John Podhiny
Program Manager
Education
B.E., Mechanical Engineering, Villanova University, May 2000
M.E., Mechanical Engineering, Villanova University, December 2004
Ph.D. Student, Engineering, Villanova University, Anticipated Completion 2012
Experience
Mr. Podhiny has nearly nine years of experience in thermal-structural analysis and design, most recently with a focus on advanced finite element modeling. He joined MR&D in May of 1999 as a summer intern and accepted a position as a full-time engineer shortly after his graduation in May 2000. During his time at MR&D, he has worked on a variety of projects involving ceramic matrix composites (CMCs), carbon fiber composites, and oxide-oxide composites. These programs have involved advanced finite element modeling as well as calculation and correlation of composite material properties using fundamental micromechanics.
Mr. Podhiny’s primary current project is a finite element based integrated durability model that will provide life and failure predictions of C/SiC and SiC/SiC components based on operating stresses and the surrounding environment. Factors such as temperature, partial pressure of oxygen, and time history of these quantities will all be included to provide an estimate on the usable life of the CMC component. This model is being implemented within ABAQUS using a user-defined element subroutine UEL.

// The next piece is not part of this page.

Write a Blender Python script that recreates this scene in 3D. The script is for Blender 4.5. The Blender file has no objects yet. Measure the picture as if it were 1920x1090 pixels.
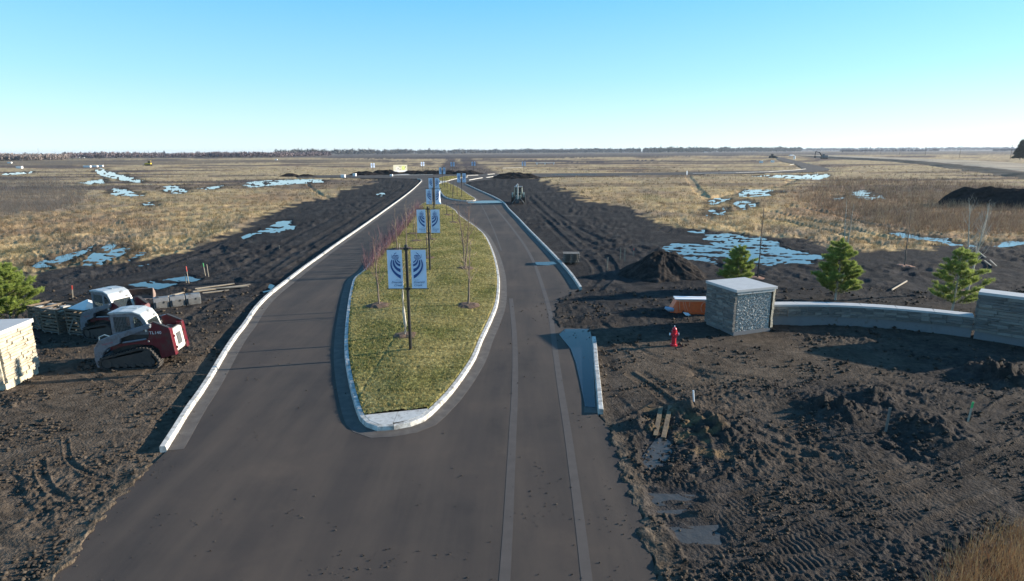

On another recent program, a finite-element-based mathematical model was developed to predict the thermal response and structural performance of Space Shuttle leading edge damage that has been repaired using NOAX. Mr. Podhiny was responsible for writing the thermal and structural material subroutines (UMATHT and UMAT) that define the material behavior. The thermal subroutine calculates the effective thermal properties of NOAX based on phase fractions, defines any required heat source terms, calculates the mass loss of each phase based on equations derived from TGA testing, and updates phase fractions accordingly. The primary output of interest from the thermal analysis includes transient temperature distributions and phase fractions for the entire NOAX repair. These results are entered directly into the subsequent structural analyses, where UMAT is used to calculate effective elastic properties and strengths, perform a linear elastic thermal stress analysis, and provide failure predictions for all NOAX elements. Failed elements are then plotted visually for assessment. Simulations of six arcjet test specimens showed temperature results and failure predictions that agreed well with measured data.
Mr. Podhiny is also currently working towards a Ph.D. in Engineering on a part-time basis, with a focus on thermal fluid sciences. He plans on completing this degree by the end of 2012.